Re: A Ty co dziś zepsułeś?

: 17 paź 2021, 13:51
autor: dekas
Cześć,
Moje cudowne RaspberryPi zasiliłem z drukarki, ale czasem przy starcie wieszało się.
Uznałem, że najlepiej będzie zasilać ze stabilizatora liniowego i kupiłem gotowca na LM317
LM317
LM317
Stabilizator podłączyłem do przetwornicy, która pierwotnie zasilała RPi - stabilizator usmażyłby się, gdyby brał napięcie z zasilacza drukarki.
Jednak okazało się, że przy starcie RPi bierze więcej prądu, napięcie na stabilizatorze przez sekundę spada do 4,5 V i choć szybko wraca do zadanego, to RPi krzyczy alarmem, że woltów jest za mało.
Alarm można wyłączyć by się nie pojawiał, ale jak się coś skaszani, to też się nie pojawi...
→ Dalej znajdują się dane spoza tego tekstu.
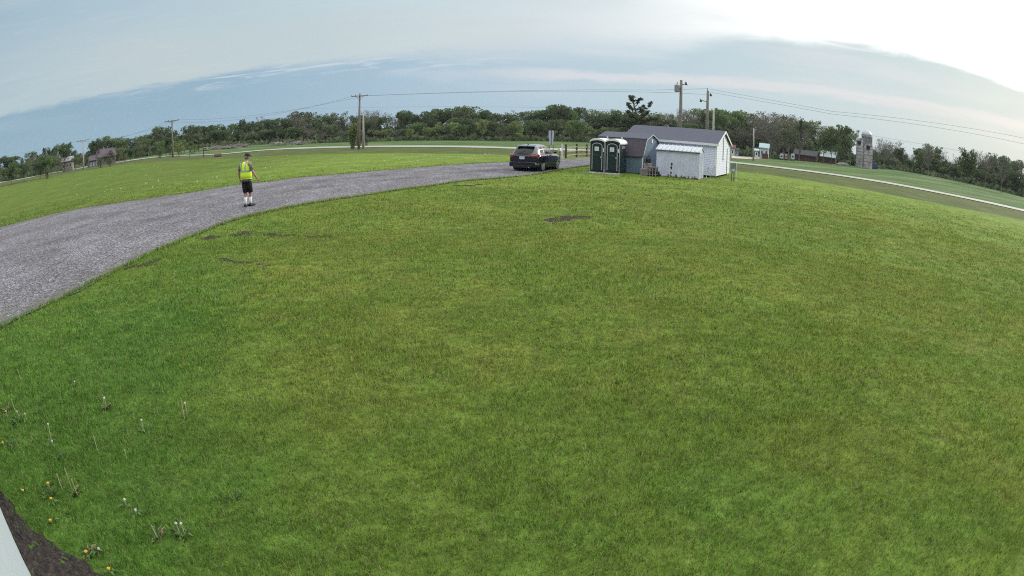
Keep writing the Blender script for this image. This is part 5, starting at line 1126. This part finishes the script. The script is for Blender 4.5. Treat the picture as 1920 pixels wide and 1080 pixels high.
# undergrowth that closes the foot of the wood: one uncountable mass
cen, siz, ton = [], [], []
for D, lo, hi, n in ((170, 0, .52, 26000), (187, 0, .80, 34000), (158, 0, .20, 8000)):
    ax = rng.uniform(-60, 1960, n); aa = np.array([azel(q, np.interp(q, *np.array(_tb).T))[0] for q in np.linspace(-60, 1960, 200)]); a = np.interp(ax, np.linspace(-60, 1960, 200), aa)
    et = np.array([azel(q, sky_y(q))[1] for q in np.linspace(-60, 1960, 200)]); e1_ = np.interp(ax, np.linspace(-60, 1960, 200), et)
    Dd = D+rng.normal(0, 2.5, n); xx, yy = Dd*np.sin(a), Dd*np.cos(a); z0 = h(xx, yy); tp = H+Dd*np.tan(e1_)
    bump = .72+.28*np.sin(ax*.09+D)*np.sin(ax*.031+2)+.12*np.sin(ax*.27); z = z0+(tp-z0)*(rng.uniform(lo, hi, n)**1.)*bump
    keep = ~((D < 160) & ((np.abs(ax-1620) < 26) | (np.abs(ax-1528) < 45) | (np.abs(ax-195) < 40) | (np.abs(ax-1432) < 16) | (rng.random(n) < .45)))
    cen.append(np.stack([xx, yy, z], 1)[keep]); siz.append(rng.uniform(.5, 1.3, keep.sum())); ton.append(np.clip(.5+.4*np.sin(ax*.13+D)*np.sin(z*1.1)+rng.normal(0, .12, n), 0, 1)[keep])
um = quads_mesh('undergrowth', np.concatenate(cen), np.concatenate(siz), np.concatenate(ton), leaf_mat('undergrowth_leaves', (.080, .108, .052), .25))
uo = bpy.data.objects.new('undergrowth', um); C.objects.link(uo); tag(uo, 'dense dark undergrowth filling the foot of the wood', 'undergrowth', kind='stuff')
# ---- wind-bent pine behind the barn
D = 70.; pa = gp(1196, 262); a0 = azel(1196, 250)[0]; pb = np.array([D*math.sin(a0), D*math.cos(a0)]); zp = hz(pb)
def pl_(px, py, dd=0): a, e = azel(px, py); r = D+dd; return np.array([r*math.sin(a)-pb[0], r*math.cos(a)-pb[1], H+r*math.tan(e)-zp])
pine = empty('pine_tree', (pb[0], pb[1], zp), 0, 'windswept dark pine with gaps in its crown rising behind the barn roof', 'pine tree')
b = MB(); stem_ = [pl_(1196, 262), pl_(1195, 235), pl_(1193, 212), pl_(1189, 198), pl_(1188, 184)]; b.tube([(0, 0, -.1)]+stem_, [.22, .2, .16, .12, .08, .03], 8)
limbs = [((1193, 214), (1178, 196), 1), ((1194, 222), (1176, 210), -1), ((1190, 200), (1200, 187), .5), ((1190, 196), (1182, 183), -.5), ((1194, 218), (1206, 200), 1), ((1194, 220), (1223, 195), -1), ((1195, 228), (1215, 212), 1), ((1195, 232), (1230, 224), .5), ((1195, 232), (1168, 228), .6), ((1196, 240), (1240, 236), -1), ((1196, 240), (1155, 238), -1), ((1196, 236), (1212, 228), 1.5), ((1195, 226), (1184, 218), -1.5)]
PC, PS, PT = [], [], []
def pclump(c, r, n):
    d = rng.normal(size=(n, 3)); d /= np.linalg.norm(d, axis=1)[:, None]; PC.append(c+d*(r*rng.uniform(.2, 1, n))[:, None]*np.array([1, 1, .55])); PS.append(rng.uniform(.08, .16, n)); PT.append(np.clip(rng.normal(.5, .2, n), 0, 1))
for s0, t0, dd in limbs:
    p0_, p1_ = pl_(*s0), pl_(*t0, dd); m__ = (p0_+p1_)/2-np.array([0, 0, .15]); b.tube([p0_, m__, p1_], [.07, .05, .02], 5)
    for k in (.35, .5, .62, .74, .86, .95, 1.): pclump(p0_*(1-k)+p1_*k+np.array([rng.normal(0, .10), rng.normal(0, .2), .10+.1*rng.random()]), (.26 if t0[1] < 215 else .40)*rng.uniform(.7, 1.3), 36)
for q in ((1188, 181), (1185, 186), (1195, 205), (1200, 222), (1190, 232), (1210, 234), (1180, 234), (1222, 236), (1196, 240), (1170, 242), (1235, 243), (1205, 242)): pclump(pl_(*q), .28 if q[1] < 210 else .62, 80 if q[1] > 210 else 34)
b.build('trunk', bark, pine)
cm = quads_mesh('crown', np.concatenate(PC), np.concatenate(PS), np.concatenate(PT), leaf_mat('pine_needles', (.080, .105, .060)), 2.4); co = bpy.data.objects.new('crown', cm); C.objects.link(co); co.parent = pine
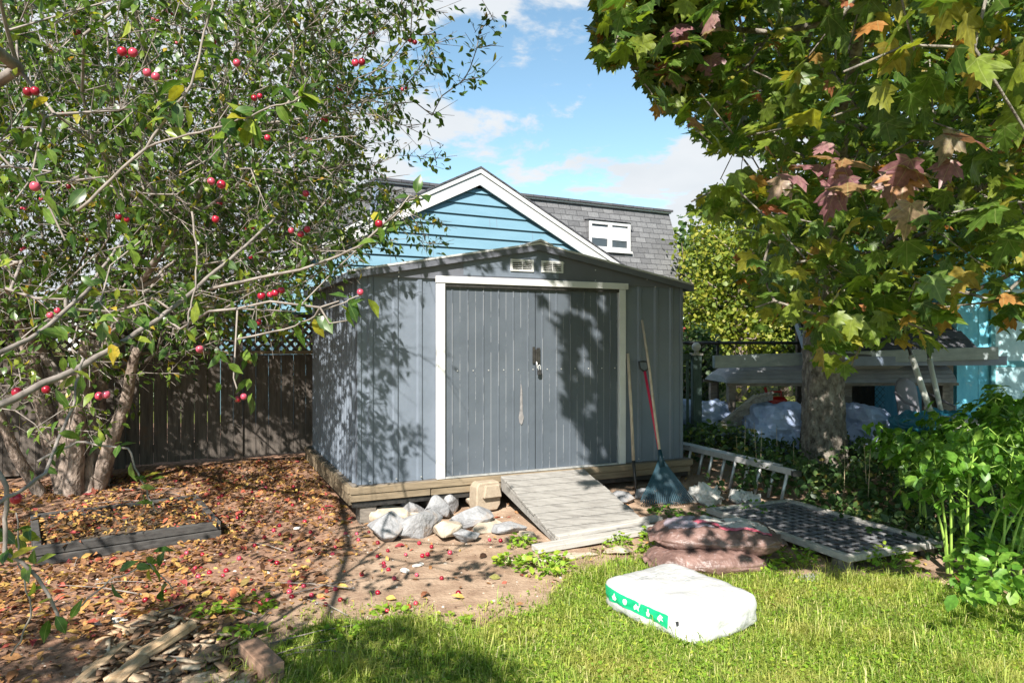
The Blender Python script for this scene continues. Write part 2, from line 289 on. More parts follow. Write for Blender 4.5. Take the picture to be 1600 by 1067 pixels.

Podłączyłem więc RPi po staremu - prosto do przetwornicy. Problem jednak był w tym, że przetwornica nie była już ustawiona na 5V, ale na 7,6...
A to dlatego, że stabilizator liniowy brał energię z przetwornicy. On bierze drobną marżę liczoną w woltach.
RPi tej nadwyżki nie zdzierżyło... :cry:

Po krótkim romansie z RPi nie chciałem już wracać do tego dziadostwa:
MKS H43
MKS H43
Jest efektowne, ale zabugowione.
Podłączyłem ekranik Enderowy. Oznaczało to kompilowanie nowego Marlina.
Przy okazji zrobiłem jakieś inne korekty.
Jednak mając oczy załzawione :cry: po stracie RPi, zrobiłem literówkę, a właściwie kilka.
Wyrżnąłem więc dyszą o stół :shock: - w PEI mam teraz rowek długości 10cm i wstawiłem zapasową dyszę. I zamówiłem ich więcej...
1634469823963.jpg
Morał?
Trzeba słuchać dobrej stolarskiej rady: "zmierz pięć razy, abyś ciął tylko raz".
A w chwili emocji posiedzieć spokojnie w kąciku.

pozdrawiam, Tomek

P.S. Do durnego wyświetlacza musiałem wrócić na chwilę, do LCD Endera musze zrobić obudowę i kabelki.